THE REQUEST:
Set down exactly the lines of the listing below, please, beginning with the first and ending with the line that holds "pi = math.pi".

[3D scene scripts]
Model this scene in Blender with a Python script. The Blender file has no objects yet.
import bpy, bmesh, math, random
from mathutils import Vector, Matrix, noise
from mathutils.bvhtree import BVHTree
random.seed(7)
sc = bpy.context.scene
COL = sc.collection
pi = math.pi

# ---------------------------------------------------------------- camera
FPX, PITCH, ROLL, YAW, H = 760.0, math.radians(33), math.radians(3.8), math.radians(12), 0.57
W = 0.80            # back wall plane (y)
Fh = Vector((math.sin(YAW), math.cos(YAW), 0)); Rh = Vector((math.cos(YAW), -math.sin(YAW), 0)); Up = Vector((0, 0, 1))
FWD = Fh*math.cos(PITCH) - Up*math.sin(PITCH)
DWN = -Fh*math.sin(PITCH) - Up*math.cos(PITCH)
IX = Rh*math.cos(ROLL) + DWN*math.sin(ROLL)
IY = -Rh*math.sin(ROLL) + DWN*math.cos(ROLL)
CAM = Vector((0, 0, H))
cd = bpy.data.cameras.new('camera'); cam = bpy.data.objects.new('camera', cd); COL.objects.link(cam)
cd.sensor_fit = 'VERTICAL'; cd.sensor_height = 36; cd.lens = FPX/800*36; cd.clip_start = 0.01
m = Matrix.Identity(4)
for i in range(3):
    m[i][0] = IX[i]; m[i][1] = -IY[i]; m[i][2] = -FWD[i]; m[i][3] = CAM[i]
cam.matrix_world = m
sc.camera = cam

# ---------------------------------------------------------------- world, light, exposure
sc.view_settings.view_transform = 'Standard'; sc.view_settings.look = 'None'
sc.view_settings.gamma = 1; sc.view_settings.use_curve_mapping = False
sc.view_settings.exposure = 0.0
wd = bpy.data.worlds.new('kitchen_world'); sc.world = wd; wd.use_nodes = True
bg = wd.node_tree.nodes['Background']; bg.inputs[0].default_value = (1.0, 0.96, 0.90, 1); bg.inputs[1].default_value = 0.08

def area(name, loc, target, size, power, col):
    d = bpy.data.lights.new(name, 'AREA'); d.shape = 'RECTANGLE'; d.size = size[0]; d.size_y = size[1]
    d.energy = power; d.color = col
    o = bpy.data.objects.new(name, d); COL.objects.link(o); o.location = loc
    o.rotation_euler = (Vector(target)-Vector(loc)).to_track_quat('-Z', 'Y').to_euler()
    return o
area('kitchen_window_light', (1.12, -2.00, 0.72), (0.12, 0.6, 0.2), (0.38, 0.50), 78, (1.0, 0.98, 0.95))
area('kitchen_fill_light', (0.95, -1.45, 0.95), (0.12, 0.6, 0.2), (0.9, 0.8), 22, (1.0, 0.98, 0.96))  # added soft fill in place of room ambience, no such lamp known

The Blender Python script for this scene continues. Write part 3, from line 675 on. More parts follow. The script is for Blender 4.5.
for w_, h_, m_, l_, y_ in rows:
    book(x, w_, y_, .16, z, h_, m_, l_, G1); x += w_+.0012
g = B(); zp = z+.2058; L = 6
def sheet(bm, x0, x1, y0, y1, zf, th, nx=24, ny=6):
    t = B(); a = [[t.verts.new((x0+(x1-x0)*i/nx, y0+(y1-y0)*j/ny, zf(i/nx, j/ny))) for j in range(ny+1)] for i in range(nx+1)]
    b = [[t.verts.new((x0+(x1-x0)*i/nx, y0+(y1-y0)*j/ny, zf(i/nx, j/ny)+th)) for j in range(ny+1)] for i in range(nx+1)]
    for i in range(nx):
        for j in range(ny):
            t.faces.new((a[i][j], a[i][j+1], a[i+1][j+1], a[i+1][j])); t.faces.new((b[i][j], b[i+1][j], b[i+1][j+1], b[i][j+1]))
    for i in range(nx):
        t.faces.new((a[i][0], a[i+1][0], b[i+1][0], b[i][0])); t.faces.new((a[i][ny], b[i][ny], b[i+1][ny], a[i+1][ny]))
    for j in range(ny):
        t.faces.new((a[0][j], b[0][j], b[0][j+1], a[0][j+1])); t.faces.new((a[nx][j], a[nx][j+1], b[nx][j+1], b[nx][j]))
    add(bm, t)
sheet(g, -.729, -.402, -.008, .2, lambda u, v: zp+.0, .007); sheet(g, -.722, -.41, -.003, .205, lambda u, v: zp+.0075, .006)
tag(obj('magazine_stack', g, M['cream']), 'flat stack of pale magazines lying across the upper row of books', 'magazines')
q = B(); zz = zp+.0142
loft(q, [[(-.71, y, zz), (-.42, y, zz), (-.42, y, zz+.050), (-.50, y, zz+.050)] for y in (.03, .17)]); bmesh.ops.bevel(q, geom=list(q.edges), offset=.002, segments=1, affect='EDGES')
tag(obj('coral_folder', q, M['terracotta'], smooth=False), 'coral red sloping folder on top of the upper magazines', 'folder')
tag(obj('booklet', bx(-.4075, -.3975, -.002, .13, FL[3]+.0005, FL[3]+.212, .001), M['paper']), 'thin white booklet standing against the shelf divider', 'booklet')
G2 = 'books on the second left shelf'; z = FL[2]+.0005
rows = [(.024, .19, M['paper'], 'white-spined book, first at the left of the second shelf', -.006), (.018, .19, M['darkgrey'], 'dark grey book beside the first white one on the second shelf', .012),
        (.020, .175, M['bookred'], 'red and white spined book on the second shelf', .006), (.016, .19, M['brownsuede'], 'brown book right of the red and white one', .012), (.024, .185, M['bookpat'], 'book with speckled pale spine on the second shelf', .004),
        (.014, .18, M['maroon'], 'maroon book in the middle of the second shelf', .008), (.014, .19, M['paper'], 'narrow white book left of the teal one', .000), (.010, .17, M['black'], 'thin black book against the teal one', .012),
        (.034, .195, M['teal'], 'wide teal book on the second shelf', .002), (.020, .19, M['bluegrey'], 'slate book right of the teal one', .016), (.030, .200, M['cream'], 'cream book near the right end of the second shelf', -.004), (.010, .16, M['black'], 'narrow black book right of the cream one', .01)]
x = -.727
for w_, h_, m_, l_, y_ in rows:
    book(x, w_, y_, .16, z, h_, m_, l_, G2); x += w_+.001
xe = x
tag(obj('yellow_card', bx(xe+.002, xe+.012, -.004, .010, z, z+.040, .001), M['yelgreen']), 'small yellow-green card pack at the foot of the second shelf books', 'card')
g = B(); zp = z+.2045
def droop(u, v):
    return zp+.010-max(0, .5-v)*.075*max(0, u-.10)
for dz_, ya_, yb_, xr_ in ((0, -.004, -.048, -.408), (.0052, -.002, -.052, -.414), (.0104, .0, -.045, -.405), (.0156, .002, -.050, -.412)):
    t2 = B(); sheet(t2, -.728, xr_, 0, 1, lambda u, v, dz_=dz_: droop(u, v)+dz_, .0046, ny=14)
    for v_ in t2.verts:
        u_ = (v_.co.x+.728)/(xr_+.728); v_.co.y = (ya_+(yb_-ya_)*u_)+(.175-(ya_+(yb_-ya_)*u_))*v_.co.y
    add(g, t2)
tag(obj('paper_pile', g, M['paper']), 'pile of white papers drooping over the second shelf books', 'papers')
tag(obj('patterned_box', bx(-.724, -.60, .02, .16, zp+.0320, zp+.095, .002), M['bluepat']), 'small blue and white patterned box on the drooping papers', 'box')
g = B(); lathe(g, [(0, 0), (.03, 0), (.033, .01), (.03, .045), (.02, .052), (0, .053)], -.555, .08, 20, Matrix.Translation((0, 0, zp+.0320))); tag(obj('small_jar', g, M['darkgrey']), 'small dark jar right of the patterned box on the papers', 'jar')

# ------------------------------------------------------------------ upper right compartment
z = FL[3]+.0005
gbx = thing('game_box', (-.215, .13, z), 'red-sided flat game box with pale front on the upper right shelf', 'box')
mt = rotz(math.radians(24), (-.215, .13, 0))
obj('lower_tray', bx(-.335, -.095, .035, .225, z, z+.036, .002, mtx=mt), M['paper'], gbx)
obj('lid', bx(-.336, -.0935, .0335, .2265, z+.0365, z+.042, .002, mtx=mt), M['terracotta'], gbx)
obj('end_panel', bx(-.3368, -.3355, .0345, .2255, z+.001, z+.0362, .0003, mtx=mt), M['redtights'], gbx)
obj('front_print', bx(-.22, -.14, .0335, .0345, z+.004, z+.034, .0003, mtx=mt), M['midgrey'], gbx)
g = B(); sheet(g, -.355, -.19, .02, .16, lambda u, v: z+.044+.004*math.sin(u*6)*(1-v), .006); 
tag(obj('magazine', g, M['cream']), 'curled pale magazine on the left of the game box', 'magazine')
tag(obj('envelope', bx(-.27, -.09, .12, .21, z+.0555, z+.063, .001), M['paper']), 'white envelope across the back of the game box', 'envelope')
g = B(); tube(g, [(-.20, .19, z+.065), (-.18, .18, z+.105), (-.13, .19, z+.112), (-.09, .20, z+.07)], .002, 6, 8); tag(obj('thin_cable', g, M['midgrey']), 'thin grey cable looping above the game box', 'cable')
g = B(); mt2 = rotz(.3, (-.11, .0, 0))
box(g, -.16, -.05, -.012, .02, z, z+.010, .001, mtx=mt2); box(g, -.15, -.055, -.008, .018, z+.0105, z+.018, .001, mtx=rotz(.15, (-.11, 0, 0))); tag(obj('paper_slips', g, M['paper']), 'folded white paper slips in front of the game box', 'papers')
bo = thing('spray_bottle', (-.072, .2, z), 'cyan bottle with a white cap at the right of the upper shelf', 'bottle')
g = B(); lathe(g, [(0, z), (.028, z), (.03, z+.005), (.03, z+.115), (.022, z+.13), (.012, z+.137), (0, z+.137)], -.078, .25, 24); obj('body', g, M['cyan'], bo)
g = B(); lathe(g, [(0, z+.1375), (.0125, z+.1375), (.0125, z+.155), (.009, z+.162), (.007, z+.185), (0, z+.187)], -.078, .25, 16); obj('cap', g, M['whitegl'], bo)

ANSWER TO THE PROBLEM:
Model this scene in Blender with a Python script. The Blender file has no objects yet.
import bpy, bmesh, math, random
from mathutils import Vector, Matrix, noise
from mathutils.bvhtree import BVHTree
random.seed(7)
sc = bpy.context.scene
COL = sc.collection
pi = math.pi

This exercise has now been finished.